DON'T PLAY SCARED...One of the biggest criticisms I have faced is that I am "too passionate" about what I do. I guess people could say worse things about me than that I was just over the edge of reason for Jesus Christ. During my time in leadership, I read the Sermon on the Mount continuously and let it drive my work. I looked at the way Jesus ran his ministry and it inspired me to preach, teach and lead with wild abandon. I asked the impossible from people in the name of our risen Christ...and I got it. I pleaded that they serve our Lord with unwavering commitment because of what he did for them...and they did it for Him. I wasn't afraid to expect people to be powerfully affected by the gospel message...and they always were. I didn't play this game of ministry scared. I played it and I played it hard. I always went for it on 4th down. After listening to God, I called the hard plays and trusted the Holy Spirit to empower a rag tag bunch of volunteers the same way he did the first disciples. I let the Holy Spirit have it's way with me and with our ministry to children...and boy, did he ever.

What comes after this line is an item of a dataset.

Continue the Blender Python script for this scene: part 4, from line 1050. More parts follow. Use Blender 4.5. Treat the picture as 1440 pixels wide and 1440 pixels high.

I know this isn't the practical checklist everyone would like me to produce. I could go over best practices for administration and curriculum development (and I will for anyone who really wants to know). I could talk about marketing and communication and other stuff like that. But on reflection, the things I listed are really the only things I know for sure I would do exactly the same way again.

Just show up for God. Make it a practice to listen to Him. Encourage one another (and put a stamp on it and mail it so they can have it to look at later). And for heaven's sake, quite literally, don't play scared.

Monday, April 12, 2010

On Taking a New Direction

Dear Friends and Family,

It is with no small amount of regret that I hereby tender my resignation from the position as Minister to Children at Southwest Christian Church. After considerable prayer and soul searching, my husband and I feel this is a step necessary for us to take at this time. The past seven years of ministry experience have been truly life changing for me. We pray that we are leaving the ministry more whole and healthier than when we began serving it full time those many years ago. It is also our goal to make this transition as seamless for the children and families of our church as possible. The transition out of my “official position” will be slow and carefully considered in each step. I also plan to be a part of the transition team that will seek my replacement, working alongside them for the health of the body of Christ at Southwest.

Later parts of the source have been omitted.